DATA EXCERPT>

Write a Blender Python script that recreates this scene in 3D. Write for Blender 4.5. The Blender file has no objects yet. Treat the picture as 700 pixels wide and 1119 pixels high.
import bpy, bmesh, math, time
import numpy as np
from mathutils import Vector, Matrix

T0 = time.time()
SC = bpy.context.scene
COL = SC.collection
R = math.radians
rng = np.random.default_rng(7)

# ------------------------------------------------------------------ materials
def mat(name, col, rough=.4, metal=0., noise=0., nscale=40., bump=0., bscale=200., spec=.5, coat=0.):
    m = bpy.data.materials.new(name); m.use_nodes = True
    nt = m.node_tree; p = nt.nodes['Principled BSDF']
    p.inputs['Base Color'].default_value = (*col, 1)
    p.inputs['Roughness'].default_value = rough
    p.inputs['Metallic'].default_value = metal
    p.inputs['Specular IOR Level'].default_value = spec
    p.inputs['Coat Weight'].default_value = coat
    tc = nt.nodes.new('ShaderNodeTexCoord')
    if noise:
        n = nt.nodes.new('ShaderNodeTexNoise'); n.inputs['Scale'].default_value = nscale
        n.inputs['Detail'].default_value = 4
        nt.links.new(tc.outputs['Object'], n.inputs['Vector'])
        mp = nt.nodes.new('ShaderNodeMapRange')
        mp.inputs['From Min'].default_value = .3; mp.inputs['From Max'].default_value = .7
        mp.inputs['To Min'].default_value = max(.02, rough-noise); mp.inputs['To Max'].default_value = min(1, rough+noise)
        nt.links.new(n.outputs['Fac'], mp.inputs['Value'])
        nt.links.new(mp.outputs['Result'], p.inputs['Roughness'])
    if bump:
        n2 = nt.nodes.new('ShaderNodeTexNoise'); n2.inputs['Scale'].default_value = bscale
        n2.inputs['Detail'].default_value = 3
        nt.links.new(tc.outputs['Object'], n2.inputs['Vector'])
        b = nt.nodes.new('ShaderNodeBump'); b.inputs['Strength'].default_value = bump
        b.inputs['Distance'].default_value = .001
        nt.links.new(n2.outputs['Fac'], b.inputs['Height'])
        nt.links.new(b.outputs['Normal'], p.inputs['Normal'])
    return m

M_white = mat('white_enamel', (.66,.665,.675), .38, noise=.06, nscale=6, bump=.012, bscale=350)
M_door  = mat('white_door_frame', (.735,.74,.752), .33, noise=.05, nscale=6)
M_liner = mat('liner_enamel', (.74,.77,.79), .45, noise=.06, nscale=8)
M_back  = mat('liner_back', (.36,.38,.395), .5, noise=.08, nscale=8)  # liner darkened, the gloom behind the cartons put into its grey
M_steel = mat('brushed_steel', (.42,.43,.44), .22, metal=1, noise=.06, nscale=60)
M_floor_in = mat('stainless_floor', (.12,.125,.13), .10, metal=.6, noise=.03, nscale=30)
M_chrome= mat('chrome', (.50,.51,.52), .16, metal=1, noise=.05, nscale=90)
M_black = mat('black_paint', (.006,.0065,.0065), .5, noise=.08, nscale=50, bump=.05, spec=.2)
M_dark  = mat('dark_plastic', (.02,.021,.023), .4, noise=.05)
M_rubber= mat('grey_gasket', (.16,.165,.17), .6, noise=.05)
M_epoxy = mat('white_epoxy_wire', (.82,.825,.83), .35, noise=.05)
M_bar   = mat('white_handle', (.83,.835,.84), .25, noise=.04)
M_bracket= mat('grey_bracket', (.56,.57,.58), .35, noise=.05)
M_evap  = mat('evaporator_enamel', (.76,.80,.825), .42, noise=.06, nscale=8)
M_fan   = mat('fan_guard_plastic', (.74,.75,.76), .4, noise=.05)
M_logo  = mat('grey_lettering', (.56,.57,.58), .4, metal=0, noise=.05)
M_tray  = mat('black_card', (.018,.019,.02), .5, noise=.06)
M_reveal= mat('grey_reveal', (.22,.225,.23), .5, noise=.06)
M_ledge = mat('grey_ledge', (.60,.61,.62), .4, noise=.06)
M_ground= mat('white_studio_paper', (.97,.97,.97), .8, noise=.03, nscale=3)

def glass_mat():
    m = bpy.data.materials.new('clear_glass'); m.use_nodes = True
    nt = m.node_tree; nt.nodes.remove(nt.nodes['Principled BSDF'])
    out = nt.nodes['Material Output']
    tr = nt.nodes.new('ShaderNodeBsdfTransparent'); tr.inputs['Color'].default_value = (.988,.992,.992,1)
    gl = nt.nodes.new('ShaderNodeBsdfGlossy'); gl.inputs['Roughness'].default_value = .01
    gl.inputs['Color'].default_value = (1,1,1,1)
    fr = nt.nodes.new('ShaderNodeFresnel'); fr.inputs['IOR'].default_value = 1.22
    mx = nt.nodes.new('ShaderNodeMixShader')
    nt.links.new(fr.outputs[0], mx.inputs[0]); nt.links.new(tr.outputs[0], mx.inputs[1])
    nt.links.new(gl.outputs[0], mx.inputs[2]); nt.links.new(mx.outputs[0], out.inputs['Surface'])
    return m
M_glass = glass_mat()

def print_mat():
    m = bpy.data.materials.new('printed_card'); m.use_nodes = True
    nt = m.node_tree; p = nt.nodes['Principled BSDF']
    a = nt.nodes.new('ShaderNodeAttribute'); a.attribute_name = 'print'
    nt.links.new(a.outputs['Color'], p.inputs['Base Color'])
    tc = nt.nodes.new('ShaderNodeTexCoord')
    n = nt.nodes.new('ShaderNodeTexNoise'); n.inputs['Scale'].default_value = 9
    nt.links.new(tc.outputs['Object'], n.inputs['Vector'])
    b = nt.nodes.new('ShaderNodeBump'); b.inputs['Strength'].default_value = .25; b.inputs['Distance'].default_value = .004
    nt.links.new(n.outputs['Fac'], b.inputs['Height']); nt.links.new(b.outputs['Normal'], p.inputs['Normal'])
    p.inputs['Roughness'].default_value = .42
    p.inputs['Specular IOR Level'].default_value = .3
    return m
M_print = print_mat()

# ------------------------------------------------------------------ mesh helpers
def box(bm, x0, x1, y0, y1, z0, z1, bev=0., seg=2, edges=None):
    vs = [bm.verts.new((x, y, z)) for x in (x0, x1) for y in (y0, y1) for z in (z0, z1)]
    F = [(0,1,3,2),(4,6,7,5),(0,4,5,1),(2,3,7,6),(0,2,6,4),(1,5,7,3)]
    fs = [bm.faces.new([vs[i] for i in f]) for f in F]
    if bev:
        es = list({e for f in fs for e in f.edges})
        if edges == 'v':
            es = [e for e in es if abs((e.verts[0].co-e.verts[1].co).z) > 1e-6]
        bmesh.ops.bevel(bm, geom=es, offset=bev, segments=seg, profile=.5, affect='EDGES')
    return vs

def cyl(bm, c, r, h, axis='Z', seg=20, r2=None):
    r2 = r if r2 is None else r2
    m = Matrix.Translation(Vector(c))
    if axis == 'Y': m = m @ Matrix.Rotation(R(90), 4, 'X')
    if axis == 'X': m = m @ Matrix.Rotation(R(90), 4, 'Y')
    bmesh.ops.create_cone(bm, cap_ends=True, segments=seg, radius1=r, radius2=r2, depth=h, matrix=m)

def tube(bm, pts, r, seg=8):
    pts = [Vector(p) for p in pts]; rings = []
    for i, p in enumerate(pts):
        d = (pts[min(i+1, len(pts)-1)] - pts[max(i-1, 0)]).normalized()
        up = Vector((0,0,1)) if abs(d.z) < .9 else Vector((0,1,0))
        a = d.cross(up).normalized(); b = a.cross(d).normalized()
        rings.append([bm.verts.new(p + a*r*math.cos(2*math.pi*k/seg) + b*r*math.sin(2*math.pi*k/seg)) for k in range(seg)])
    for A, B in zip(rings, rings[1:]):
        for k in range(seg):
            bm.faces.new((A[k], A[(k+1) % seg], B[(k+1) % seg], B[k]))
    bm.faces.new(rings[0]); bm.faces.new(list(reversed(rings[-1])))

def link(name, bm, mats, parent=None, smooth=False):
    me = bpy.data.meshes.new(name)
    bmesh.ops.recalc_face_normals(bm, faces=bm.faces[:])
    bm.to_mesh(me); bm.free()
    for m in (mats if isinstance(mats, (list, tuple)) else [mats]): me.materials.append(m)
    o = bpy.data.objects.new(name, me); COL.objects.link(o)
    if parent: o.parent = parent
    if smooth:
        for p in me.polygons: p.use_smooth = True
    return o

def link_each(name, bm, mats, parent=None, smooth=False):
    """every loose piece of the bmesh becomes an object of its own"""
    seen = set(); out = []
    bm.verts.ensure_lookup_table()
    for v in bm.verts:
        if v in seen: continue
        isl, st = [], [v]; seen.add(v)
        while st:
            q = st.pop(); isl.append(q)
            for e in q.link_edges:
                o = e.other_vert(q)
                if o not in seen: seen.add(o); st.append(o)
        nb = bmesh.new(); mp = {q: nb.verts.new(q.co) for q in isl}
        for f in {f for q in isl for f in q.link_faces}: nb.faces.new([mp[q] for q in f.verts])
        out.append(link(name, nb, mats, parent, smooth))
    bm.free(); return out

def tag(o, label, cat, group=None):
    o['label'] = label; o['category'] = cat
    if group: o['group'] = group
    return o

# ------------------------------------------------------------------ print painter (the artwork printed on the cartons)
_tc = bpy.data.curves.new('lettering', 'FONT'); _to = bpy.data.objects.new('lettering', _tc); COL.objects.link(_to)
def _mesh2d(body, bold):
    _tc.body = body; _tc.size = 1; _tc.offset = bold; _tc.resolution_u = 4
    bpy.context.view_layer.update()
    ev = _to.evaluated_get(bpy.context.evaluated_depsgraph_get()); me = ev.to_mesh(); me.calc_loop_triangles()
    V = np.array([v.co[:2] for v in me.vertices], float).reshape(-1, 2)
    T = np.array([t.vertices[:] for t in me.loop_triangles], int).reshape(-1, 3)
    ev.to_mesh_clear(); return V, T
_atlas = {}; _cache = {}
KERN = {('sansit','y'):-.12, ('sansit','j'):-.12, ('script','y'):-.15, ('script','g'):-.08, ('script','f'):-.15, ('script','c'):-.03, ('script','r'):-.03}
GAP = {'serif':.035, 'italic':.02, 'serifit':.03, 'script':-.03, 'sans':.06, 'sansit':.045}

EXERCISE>
In the listing above, find the line with "(.74,.77,.79), .45, noise=.06, nscale=8)" and the line with "M_glass = glass_mat()", then print exactly those lines and every line between them.

EXPECTED ANSWER>
M_liner = mat('liner_enamel', (.74,.77,.79), .45, noise=.06, nscale=8)
M_back  = mat('liner_back', (.36,.38,.395), .5, noise=.08, nscale=8)  # liner darkened, the gloom behind the cartons put into its grey
M_steel = mat('brushed_steel', (.42,.43,.44), .22, metal=1, noise=.06, nscale=60)
M_floor_in = mat('stainless_floor', (.12,.125,.13), .10, metal=.6, noise=.03, nscale=30)
M_chrome= mat('chrome', (.50,.51,.52), .16, metal=1, noise=.05, nscale=90)
M_black = mat('black_paint', (.006,.0065,.0065), .5, noise=.08, nscale=50, bump=.05, spec=.2)
M_dark  = mat('dark_plastic', (.02,.021,.023), .4, noise=.05)
M_rubber= mat('grey_gasket', (.16,.165,.17), .6, noise=.05)
M_epoxy = mat('white_epoxy_wire', (.82,.825,.83), .35, noise=.05)
M_bar   = mat('white_handle', (.83,.835,.84), .25, noise=.04)
M_bracket= mat('grey_bracket', (.56,.57,.58), .35, noise=.05)
M_evap  = mat('evaporator_enamel', (.76,.80,.825), .42, noise=.06, nscale=8)
M_fan   = mat('fan_guard_plastic', (.74,.75,.76), .4, noise=.05)
M_logo  = mat('grey_lettering', (.56,.57,.58), .4, metal=0, noise=.05)
M_tray  = mat('black_card', (.018,.019,.02), .5, noise=.06)
M_reveal= mat('grey_reveal', (.22,.225,.23), .5, noise=.06)
M_ledge = mat('grey_ledge', (.60,.61,.62), .4, noise=.06)
M_ground= mat('white_studio_paper', (.97,.97,.97), .8, noise=.03, nscale=3)

def glass_mat():
    m = bpy.data.materials.new('clear_glass'); m.use_nodes = True
    nt = m.node_tree; nt.nodes.remove(nt.nodes['Principled BSDF'])
    out = nt.nodes['Material Output']
    tr = nt.nodes.new('ShaderNodeBsdfTransparent'); tr.inputs['Color'].default_value = (.988,.992,.992,1)
    gl = nt.nodes.new('ShaderNodeBsdfGlossy'); gl.inputs['Roughness'].default_value = .01
    gl.inputs['Color'].default_value = (1,1,1,1)
    fr = nt.nodes.new('ShaderNodeFresnel'); fr.inputs['IOR'].default_value = 1.22
    mx = nt.nodes.new('ShaderNodeMixShader')
    nt.links.new(fr.outputs[0], mx.inputs[0]); nt.links.new(tr.outputs[0], mx.inputs[1])
    nt.links.new(gl.outputs[0], mx.inputs[2]); nt.links.new(mx.outputs[0], out.inputs['Surface'])
    return m
M_glass = glass_mat()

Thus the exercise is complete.